Mills Canyon Reburn
Mills Canyon is located three miles up the Entiat Valley in North Central Washington. It is part of the Entiat Ranger District of the Okanogan-Wenatchee National Forest. Historical photos of the Entiat from the 1930s show an open forest, dominated by ponderosa pine. Today, Mills Canyon has large expanses with little or no trees- only brush. Clear-cut logging did not happen here. The deforestation one sees in Mills Canyon is caused by two wildfires- one in 1988 and one in 2014. In a theme that keeps replaying through-out the west, a forest gone too thick burns in a spectacular way, leaving few live trees.
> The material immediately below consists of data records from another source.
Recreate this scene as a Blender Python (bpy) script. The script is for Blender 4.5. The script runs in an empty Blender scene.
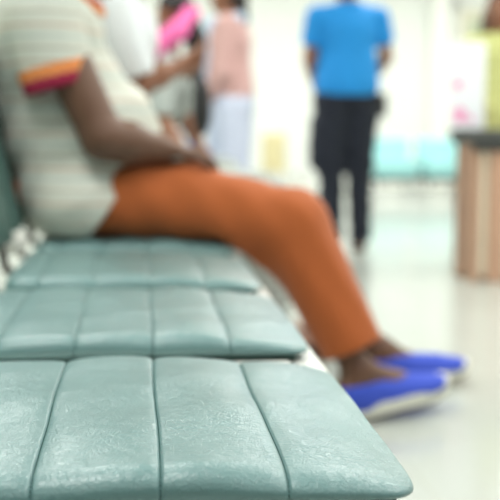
import bpy, math, random
import numpy as np
from mathutils import Vector, Matrix

random.seed(7)
SC = bpy.context.scene
COL = SC.collection

# ------------------------------------------------------------------ camera, world, light, exposure
F_PX = 1026.0
YAW = math.atan(110 / 1026 * .993)
PITCH = math.atan(122 / 1026)
cam_d = bpy.data.cameras.new('camera')
cam = bpy.data.objects.new('camera', cam_d)
COL.objects.link(cam)
cam.location = (0, 0, .76)
cam.rotation_euler = (math.pi / 2 - PITCH, 0, -YAW)
cam_d.sensor_width = 36
cam_d.lens = 36 * F_PX / 500
cam_d.clip_start = .05
cam_d.dof.use_dof = True
cam_d.dof.focus_distance = .97
cam_d.dof.aperture_fstop = 4.0
SC.camera = cam

world = bpy.data.worlds.new('world')
SC.world = world
world.use_nodes = True
bg = world.node_tree.nodes['Background']
bg.inputs[0].default_value = (.93, .98, 1, 1)
bg.inputs[1].default_value = .08

SC.view_settings.view_transform = 'Standard'
SC.view_settings.look = 'None'
SC.view_settings.exposure = -0.6
SC.view_settings.gamma = 1
SC.view_settings.use_curve_mapping = False
CEIL = 2.95
LIGHT_POWER = 62
LIGHT_SPOTS = [(-.6, -1.5), (1.9, -1.5), (-.6, 1.2), (1.9, 1.2), (-.6, 4.0), (1.9, 4.0), (-.6, 7.0), (1.9, 7.0), (4.2, 7.0), (-.6, 10.2), (1.9, 10.2), (4.2, 10.2), (4.2, 3.6)]  # rear pair, listed first, is added to highlight the near seat's rolled edge

# ------------------------------------------------------------------ materials
def srgb(r, g, b):
    f = lambda c: ((c / 255 + .055) / 1.055) ** 2.4 if c > 10 else c / 255 / 12.92
    return (f(r), f(g), f(b), 1)

def mat(name, rgb, rough=.6, metal=0, noise=.06, scale=14, bump=0, bscale=200, coat=0, spec=.5, sheen=0):
    m = bpy.data.materials.new(name)
    m.use_nodes = True
    nt = m.node_tree
    b = nt.nodes['Principled BSDF']
    b.inputs['Roughness'].default_value = rough
    b.inputs['Metallic'].default_value = metal
    b.inputs['Specular IOR Level'].default_value = spec
    b.inputs['Coat Weight'].default_value = coat
    b.inputs['Sheen Weight'].default_value = sheen
    tc = nt.nodes.new('ShaderNodeTexCoord')
    n = nt.nodes.new('ShaderNodeTexNoise')
    n.inputs['Scale'].default_value = scale
    n.inputs['Detail'].default_value = 4
    nt.links.new(tc.outputs['Object'], n.inputs['Vector'])
    mx = nt.nodes.new('ShaderNodeMix')
    mx.data_type = 'RGBA'
    c = srgb(*rgb)
    mx.inputs['A'].default_value = tuple(max(0, v * (1 - noise)) for v in c[:3]) + (1,)
    mx.inputs['B'].default_value = tuple(min(1, v * (1 + noise)) for v in c[:3]) + (1,)
    nt.links.new(n.outputs['Fac'], mx.inputs['Factor'])
    nt.links.new(mx.outputs['Result'], b.inputs['Base Color'])
    if bump:
        n2 = nt.nodes.new('ShaderNodeTexNoise')
        n2.inputs['Scale'].default_value = bscale
        nt.links.new(tc.outputs['Object'], n2.inputs['Vector'])
        bp = nt.nodes.new('ShaderNodeBump')
        bp.inputs['Strength'].default_value = bump
        bp.inputs['Distance'].default_value = .002
        nt.links.new(n2.outputs['Fac'], bp.inputs['Height'])
        nt.links.new(bp.outputs['Normal'], b.inputs['Normal'])
    return m

def leather():
    m = mat('teal_vinyl', (105, 141, 141), .30, noise=.07, scale=9, coat=.30)
    nt = m.node_tree
    b = nt.nodes['Principled BSDF']
    b.inputs['Coat Roughness'].default_value = .28
    tc = nt.nodes.new('ShaderNodeTexCoord')
    w = nt.nodes.new('ShaderNodeTexNoise')
    w.inputs['Scale'].default_value = 45
    w.inputs['Detail'].default_value = 3
    nt.links.new(tc.outputs['Object'], w.inputs['Vector'])
    add = nt.nodes.new('ShaderNodeMixRGB')
    add.blend_type = 'LINEAR_LIGHT'
    add.inputs[0].default_value = .012
    nt.links.new(tc.outputs['Object'], add.inputs[1])
    nt.links.new(w.outputs['Color'], add.inputs[2])
    v = nt.nodes.new('ShaderNodeTexVoronoi')
    v.feature = 'DISTANCE_TO_EDGE'
    v.inputs['Scale'].default_value = 210
    nt.links.new(add.outputs[0], v.inputs['Vector'])
    cr = nt.nodes.new('ShaderNodeMapRange')
    cr.inputs['From Max'].default_value = .16
    nt.links.new(v.outputs['Distance'], cr.inputs['Value'])
    # larger creases, present in patches only
    v2 = nt.nodes.new('ShaderNodeTexVoronoi')
    v2.feature = 'DISTANCE_TO_EDGE'
    v2.inputs['Scale'].default_value = 75
    nt.links.new(add.outputs[0], v2.inputs['Vector'])
    cr2 = nt.nodes.new('ShaderNodeMapRange')
    cr2.inputs['From Max'].default_value = .09
    nt.links.new(v2.outputs['Distance'], cr2.inputs['Value'])
    pn = nt.nodes.new('ShaderNodeTexNoise')
    pn.inputs['Scale'].default_value = 16
    nt.links.new(tc.outputs['Object'], pn.inputs['Vector'])
    pr = nt.nodes.new('ShaderNodeMapRange')
    pr.inputs['From Min'].default_value = .45
    pr.inputs['From Max'].default_value = .62
    nt.links.new(pn.outputs['Fac'], pr.inputs['Value'])
    b1 = nt.nodes.new('ShaderNodeBump')
    b1.inputs['Strength'].default_value = .30
    b1.inputs['Distance'].default_value = .0006
    nt.links.new(cr.outputs[0], b1.inputs['Height'])
    ml = nt.nodes.new('ShaderNodeMath')
    ml.operation = 'MULTIPLY'
    ml.inputs[1].default_value = .32
    nt.links.new(pr.outputs[0], ml.inputs[0])
    b2 = nt.nodes.new('ShaderNodeBump')
    b2.inputs['Distance'].default_value = .0010
    nt.links.new(ml.outputs[0], b2.inputs['Strength'])
    nt.links.new(cr2.outputs[0], b2.inputs['Height'])
    nt.links.new(b1.outputs['Normal'], b2.inputs['Normal'])
    b3 = nt.nodes.new('ShaderNodeBump')
    b3.inputs['Strength'].default_value = .35
    b3.inputs['Distance'].default_value = .004
    nt.links.new(w.outputs['Fac'], b3.inputs['Height'])
    nt.links.new(b2.outputs['Normal'], b3.inputs['Normal'])
    nt.links.new(b3.outputs['Normal'], b.inputs['Normal'])
    nt.links.new(b2.outputs['Normal'], b.inputs['Coat Normal'])
    return m

def striped(name, rgb, lines, period, axis='Z', rough=.85):
    """cloth with woven stripes; lines = [(centre, half width, colour)] inside one period (metres)"""
    m = mat(name, rgb, rough, noise=.05, scale=30, bump=.3, bscale=400)
    nt = m.node_tree
    b = nt.nodes['Principled BSDF']
    tc = nt.nodes.new('ShaderNodeTexCoord')
    sp = nt.nodes.new('ShaderNodeSeparateXYZ')
    nt.links.new(tc.outputs['Object'], sp.inputs[0])
    cur = b.inputs['Base Color'].links[0].from_socket
    for ax in axis:
        md = nt.nodes.new('ShaderNodeMath')
        md.operation = 'FLOORED_MODULO'
        md.inputs[1].default_value = period
        nt.links.new(sp.outputs[ax], md.inputs[0])
        for c, hw, col in lines:
            s = nt.nodes.new('ShaderNodeMath')
            s.operation = 'COMPARE'
            s.inputs[1].default_value = c
            s.inputs[2].default_value = hw
            nt.links.new(md.outputs[0], s.inputs[0])
            k = nt.nodes.new('ShaderNodeMath')
            k.operation = 'MULTIPLY'
            k.inputs[1].default_value = .65
            nt.links.new(s.outputs[0], k.inputs[0])
            mx = nt.nodes.new('ShaderNodeMix')
            mx.data_type = 'RGBA'
            nt.links.new(k.outputs[0], mx.inputs['Factor'])
            nt.links.new(cur, mx.inputs['A'])
            mx.inputs['B'].default_value = srgb(*col)
            cur = mx.outputs['Result']
    nt.links.new(cur, b.inputs['Base Color'])
    return m

def floor_mat():
    m = mat('floor_tiles', (226, 228, 218), .16, noise=.03, scale=3, spec=.5)
    nt = m.node_tree
    b = nt.nodes['Principled BSDF']
    tc = nt.nodes.new('ShaderNodeTexCoord')
    br = nt.nodes.new('ShaderNodeTexBrick')
    br.offset = 0
    br.inputs['Scale'].default_value = 1
    br.inputs['Brick Width'].default_value = .6
    br.inputs['Row Height'].default_value = .6
    br.inputs['Mortar Size'].default_value = .002
    br.inputs['Color1'].default_value = srgb(184, 190, 183)
    br.inputs['Color2'].default_value = srgb(189, 194, 187)
    br.inputs['Mortar'].default_value = srgb(176, 178, 168)
    nt.links.new(tc.outputs['Object'], br.inputs['Vector'])
    nt.links.new(br.outputs['Color'], b.inputs['Base Color'])
    return m

def emis(name, rgb, strength):
    m = bpy.data.materials.new(name)
    m.use_nodes = True
    b = m.node_tree.nodes['Principled BSDF']
    b.inputs['Base Color'].default_value = srgb(*rgb)
    b.inputs['Emission Color'].default_value = srgb(*rgb)
    b.inputs['Emission Strength'].default_value = strength
    return m

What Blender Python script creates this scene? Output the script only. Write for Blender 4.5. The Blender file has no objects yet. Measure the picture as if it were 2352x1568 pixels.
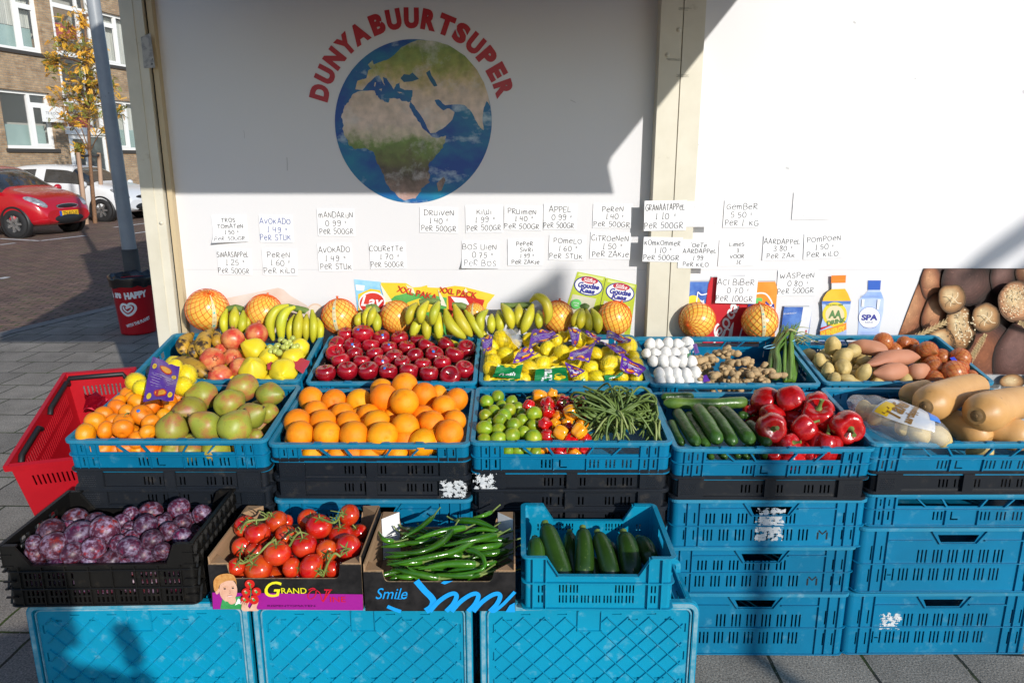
import bpy, bmesh, math, random
from mathutils import Vector as V, Matrix, noise
R = math.radians
random.seed(7)
sc = bpy.context.scene
col = sc.collection

# ------------------------------------------------------------------ camera, sky, sun, exposure
CAM = V((0, 0, 1.53)); TH = R(13.9); F2 = 1691.0
cd = bpy.data.cameras.new('camera'); cam = bpy.data.objects.new('camera', cd); col.objects.link(cam)
cam.location = CAM; cam.rotation_euler = (R(90) - TH, 0, 0)
cd.sensor_width = 36; cd.lens = F2 / 2352 * 36; cd.clip_start = .02; cd.clip_end = 2000
sc.camera = cam
SUN_AZ, SUN_EL = R(31.5), R(20.5)      # azimuth: to the right of straight behind the camera
w = bpy.data.worlds.new('World'); sc.world = w; w.use_nodes = True
nt = w.node_tree; bg = nt.nodes['Background']
sky = nt.nodes.new('ShaderNodeTexSky'); sky.sky_type = 'NISHITA'; sky.sun_disc = False
sky.sun_elevation = SUN_EL; sky.sun_rotation = R(180) - SUN_AZ
sky.altitude = 0; sky.air_density = 1.0; sky.dust_density = .4; sky.ozone_density = 3.0
nt.links.new(sky.outputs[0], bg.inputs[0]); bg.inputs[1].default_value = .15
sl = bpy.data.lights.new('sun', 'SUN'); sl.energy = 4.3; sl.angle = R(.5); sl.color = (1, .962, .90)
so = bpy.data.objects.new('sun', sl); col.objects.link(so)
SUN = V((math.sin(SUN_AZ) * math.cos(SUN_EL), -math.cos(SUN_AZ) * math.cos(SUN_EL), math.sin(SUN_EL)))
so.rotation_euler = SUN.to_track_quat('Z', 'Y').to_euler(); so.location = SUN * 30
sc.view_settings.view_transform = 'Standard'; sc.view_settings.look = 'None'
sc.view_settings.exposure = .05; sc.view_settings.gamma = 1; sc.view_settings.use_curve_mapping = False
sc.cycles.max_bounces = 6; sc.cycles.transparent_max_bounces = 12

# ------------------------------------------------------------------ measuring: photo points to places in the world
CX, CY, KS = 1176.0, 784.0, 2560 / 2352
FW = V((0, math.cos(TH), -math.sin(TH)))
def ray(u, v):
    a = (u - CX) / F2; b = (CY - v) / F2
    return V((a, math.cos(TH) + b * math.sin(TH), -math.sin(TH) + b * math.cos(TH)))
def at_plane(p, p0, n):
    r = ray(*p); return CAM + r * ((p0 - CAM).dot(n) / r.dot(n))
def at_y(p, Y): return at_plane(p, V((0, Y, 0)), V((0, 1, 0)))
def at_z(p, z): return at_plane(p, V((0, 0, z)), V((0, 0, 1)))
def dep(p): return (p - CAM).dot(FW)
def zm(ox, oy, s): return lambda x, y: ((ox + x / s) / KS, (oy + y / s) / KS)
zA = zm(140, 930, 2.2615); zB = zm(0, 600, 2.45); zC = zm(440, 650, 2.94); zD = zm(1180, 650, 2.94)
zE = zm(1600, 650, 2.45); zF = zm(1140, 930, 3.92); zG = zm(1600, 930, 2.45); zH = zm(0, 1150, 2.816)
zI = zm(500, 1220, 2.94); zJ = zm(1250, 1220, 3.22); zK = zm(700, 0, 2.903); zL = zm(0, 0, 2.614)
zM = zm(500, 490, 3.92); zN = zm(1000, 480, 3.675); zO = zm(1580, 440, 3.408); zP = zm(2060, 500, 3.136)
SC = {zA: 2.2615, zB: 2.45, zC: 2.94, zD: 2.94, zE: 2.45, zF: 3.92, zG: 2.45, zH: 2.816, zI: 2.94, zJ: 3.22}
def rad(zf, r, p): return r / SC[zf] / KS / F2 * dep(p)

# ------------------------------------------------------------------ mesh builder
class MB:
    def __init__(s): s.v = []; s.f = []; s.m = []; s.s = []
    def face(s, pts, m=0, sm=False):
        i = len(s.v); s.v += [tuple(p) for p in pts]; s.f.append(tuple(range(i, i + len(pts)))); s.m.append(m); s.s.append(sm)
    def grid(s, rows, m=0, sm=True, cu=False, cv=False):
        i0 = len(s.v); n = len(rows[0]); k = len(rows)
        for r in rows: s.v += [tuple(p) for p in r]
        for a in range(k if cv else k - 1):
            for b in range(n if cu else n - 1):
                a2 = (a + 1) % k; b2 = (b + 1) % n
                s.f.append((i0 + a * n + b, i0 + a * n + b2, i0 + a2 * n + b2, i0 + a2 * n + b)); s.m.append(m); s.s.append(sm)
    def box(s, a, b, m=0):
        x0, y0, z0 = a; x1, y1, z1 = b
        P = [(x0, y0, z0), (x1, y0, z0), (x1, y1, z0), (x0, y1, z0), (x0, y0, z1), (x1, y0, z1), (x1, y1, z1), (x0, y1, z1)]
        i = len(s.v); s.v += P
        for q in ((0, 3, 2, 1), (4, 5, 6, 7), (0, 1, 5, 4), (1, 2, 6, 5), (2, 3, 7, 6), (3, 0, 4, 7)):
            s.f.append(tuple(i + j for j in q)); s.m.append(m); s.s.append(False)
    def prism(s, poly, xf, c0, c1, m=0, caps=True):
        A = [xf(a, b, c0) for a, b in poly]; B = [xf(a, b, c1) for a, b in poly]; n = len(poly)
        if caps: s.face(A, m); s.face(B[::-1], m)
        for i in range(n): j = (i + 1) % n; s.face([A[i], B[i], B[j], A[j]], m)
    def tube(s, path, rs, n=8, m=0, caps=True, flat=1.0, ref=None, mcap=None):
        path = [V(p) for p in path]; rows = []
        if not hasattr(rs, '__len__'): rs = [rs] * len(path)
        pn = None
        for i, p in enumerate(path):
            t = (path[min(i + 1, len(path) - 1)] - path[max(i - 1, 0)])
            if t.length < 1e-9: t = V((0, 0, 1))
            t.normalize()
            if pn is None:
                u = V(ref) if ref else (V((0, 0, 1)) if abs(t.z) < .9 else V((1, 0, 0)))
                pn = (u - t * u.dot(t)).normalized()
            else: pn = (pn - t * pn.dot(t)).normalized()
            b = t.cross(pn)
            rows.append([p + (pn * math.cos(6.28319 * k / n) * flat + b * math.sin(6.28319 * k / n)) * rs[i] for k in range(n)])
        s.grid(rows, m, True, cu=True)
        if caps: s.face(rows[0][::-1], m if mcap is None else mcap); s.face(rows[-1], m if mcap is None else mcap)
    def lathe(s, prof, n=16, m=0, xf=None):
        xf = xf or (lambda x, y, z: (x, y, z))
        s.grid([[xf(r * math.cos(6.28319 * k / n), r * math.sin(6.28319 * k / n), z) for k in range(n)] for r, z in prof], m, True, cu=True)
    def wall(s, W, H, T, holes, xf, m=0):
        """a flat board W x H x T with rectangular openings; xf maps (along, up, through) to xyz"""
        xs = sorted({0, W} | {h[0] for h in holes} | {h[2] for h in holes}); ys = sorted({0, H} | {h[1] for h in holes} | {h[3] for h in holes})
        xs = [x for x in xs if 0 <= x <= W]; ys = [y for y in ys if 0 <= y <= H]
        nx, ny = len(xs) - 1, len(ys) - 1
        sol = [[not any(h[0] - 1e-9 <= xs[i] and h[2] + 1e-9 >= xs[i + 1] and h[1] - 1e-9 <= ys[j] and h[3] + 1e-9 >= ys[j + 1] for h in holes) for j in range(ny)] for i in range(nx)]
        for i in range(nx):
            for j in range(ny):
                if not sol[i][j]: continue
                a, b, c, d = xs[i], xs[i + 1], ys[j], ys[j + 1]
                s.face([xf(a, c, 0), xf(b, c, 0), xf(b, d, 0), xf(a, d, 0)], m)
                s.face([xf(a, d, T), xf(b, d, T), xf(b, c, T), xf(a, c, T)], m)
                if i == 0 or not sol[i - 1][j]: s.face([xf(a, c, 0), xf(a, d, 0), xf(a, d, T), xf(a, c, T)], m)
                if i == nx - 1 or not sol[i + 1][j]: s.face([xf(b, d, 0), xf(b, c, 0), xf(b, c, T), xf(b, d, T)], m)
                if j == 0 or not sol[i][j - 1]: s.face([xf(b, c, 0), xf(a, c, 0), xf(a, c, T), xf(b, c, T)], m)
                if j == ny - 1 or not sol[i][j + 1]: s.face([xf(a, d, 0), xf(b, d, 0), xf(b, d, T), xf(a, d, T)], m)
    def ring(s, x0, y0, x1, y1, r, t, z0, z1, m=0, k=5):
        """rounded rectangular hoop"""
        def outl(e):
            o = []; rr = max(r - e, .001)
            for cx, cy, a0 in ((x1 - r, y1 - r, 0), (x0 + r, y1 - r, 90), (x0 + r, y0 + r, 180), (x1 - r, y0 + r, 270)):
                for i in range(k + 1):
                    a = R(a0 + 90 * i / k); o.append((cx + rr * math.cos(a), cy + rr * math.sin(a)))
            return o
        A, B = outl(0), outl(t); n = len(A); b = min(.0015, (z1 - z0) * .3)
        A2 = outl(b)
        rows = [[(x, y, z0) for x, y in B], [(x, y, z0) for x, y in A2], [(x, y, z0 + b) for x, y in A], [(x, y, z1 - b) for x, y in A], [(x, y, z1) for x, y in A2], [(x, y, z1) for x, y in B]]
        s.grid(rows, m, False, cu=True, cv=True)
    def add(s, me, mx=None, m=0):
        i = len(s.v); s.v += [tuple((mx @ v.co) if mx else v.co) for v in me.vertices]
        for p in me.polygons: s.f.append(tuple(i + j for j in p.vertices)); s.m.append(m); s.s.append(p.use_smooth)
    def mesh(s, name, mats):
        me = bpy.data.meshes.new(name); me.from_pydata(s.v, [], s.f)
        for x in (mats if isinstance(mats, (list, tuple)) else [mats]): me.materials.append(x)
        me.polygons.foreach_set('material_index', s.m); me.polygons.foreach_set('use_smooth', s.s); me.update()
        return me
    def build(s, name, mats, parent=None, loc=None, rot=None, world=False):
        return put(name, s.mesh(name, mats), parent, loc, rot, world)
def wmx(o): return (wmx(o.parent) @ o.matrix_parent_inverse if o.parent else Matrix()) @ o.matrix_basis
def put(name, me, parent=None, loc=None, rot=None, world=False):
    o = bpy.data.objects.new(name, me); col.objects.link(o)
    if parent:
        o.parent = parent
        if world: o.matrix_parent_inverse = wmx(parent).inverted()      # the mesh was made in world coordinates
    if loc is not None: o.location = loc
    if rot is not None: o.rotation_euler = rot
    return o
def tag(o, label=None, cat=None, group=None, kind=None):
    if label: o['label'] = label
    if cat: o['category'] = cat
    if group: o['group'] = group
    if kind: o['kind'] = kind
    return o
def empty(name, loc=(0, 0, 0), rot=(0, 0, 0), label=None, cat=None, group=None):
    o = bpy.data.objects.new(name, None); col.objects.link(o); o.empty_display_size = .05
    o.location = loc; o.rotation_euler = rot
    return tag(o, label, cat, group)
def dup(o, loc=None, rot=None, label=None, group=None, scale=None):
    def cp(a, par):
        c = a.copy(); col.objects.link(c)
        if par: c.parent = par
        for ch in kids.get(a.name, []): cp(ch, c)
        return c
    kids = {}
    def walk(a):
        kids[a.name] = [c for c in a.children]
        for c in kids[a.name]: walk(c)
    walk(o); c = cp(o, None)
    if loc is not None: c.location = loc
    if rot is not None: c.rotation_euler = rot
    if scale is not None: c.scale = scale
    if label: c['label'] = label
    if group: c['group'] = group
    return c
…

Dinkelmann Fire in 1988, burned through all of Mills Canyon. Salvage logging did occur, but many of the dead trees were left standing as snags. Snags are important for wildlife habitat, particularly the larger ones. The Forest Service replanted Mills Canyon, and the young trees were doing well when Mills Canyon was hit by a second fire in 2014. The combination of small green trees, flammable shrubs, and small diameter logs left over from the Dinkelmann Fire was a molotov cocktail. Very few of the young trees survived the fire. Fire weather was extreme at times during the 2014 event. In some places large, older trees that would normally be thought safe, also died in the fire.
Top photo- Mills Canyon in 1935 from the Osborne Panoramic collection, accessed from the National Archives and Records Administration in Seattle. Bottom photo- Mills Canyon as it was in September of 2016. The next two images provide a close-up comparison.
- Smoke column from 1988 Dinkelmann Fire burning in the Entiat River drainage as seen from the Wenatchee Valley side of the Entiat Mountains near Peshastin.
- In 2011, Mills Canyon was largely acres of shrubs with Douglas-fir and ponderosa pine trees emerging. The creamy-flowered shrub is red-stem ceanothus, (Ceanothus sanguineus), a plant favored by deer and elk for browsing.
- The same view as above on August 8, 2014 one month after Mills Canyon Fire. All of the young fir and pine trees in the foreground are dead.
- In less than two years time, Mills Canyon made an amazing recovery. Far from being dead the shrubs re-sprouted from below ground roots, not so the trees. June 1, 2016
- Charred remnants from the prior forest punctuate a shrub-filled canyon bottom. Conifers such as the ponderosa pine at lower left, would eventually shade out the shrubs, had there not been another fire. 2011 photo
- All was lost, it would seem from looking at this photograph taken one month after Mills Canyon Fire of 2014.
- All was not lost. The shrubs which include Douglas-maple, red-stem ceanothus, and willow were only killed above ground. The roots survived beneath the soil, and sent up vigorous new growth. Left behind are dead conifer trees. June 2016.
- Moonscape appearance of a hillside, one month after the Mills Canyon Fire in 2014.
- The same scene as above, on June 1 of 2016- nature has done an amazing job of restoration. Apparently the soil was not as lifeless as it looked.
One is left wondering whether Mills Canyon will ever return to the forest shown in the nineteen thirties photograph? As the climate warms up, will fires fall in such quick succession that young trees are killed before they can fully grow? That is possible. Chaparral is the term used to describe an area that could support forest but does not, because of repeated burning. Chaparral may be in the future for Mills Canyon. One way to look at it is that chaparral has its own beauty. However, the assemblages of plants and animals living in chaparral are much more limited compared to what occurs in a forest interspersed with openings.
The tree best adapted to living here in a warming climate is the ponderosa pine. Too few have survived the fires, making for a long distance between trees. Seeds from cones will produce young trees, but the distance of dispersal is limited. If there is any hope for Mills Canyon as a forest, it will be through tree planting, thinning, and prescribed fire. That takes human commitment.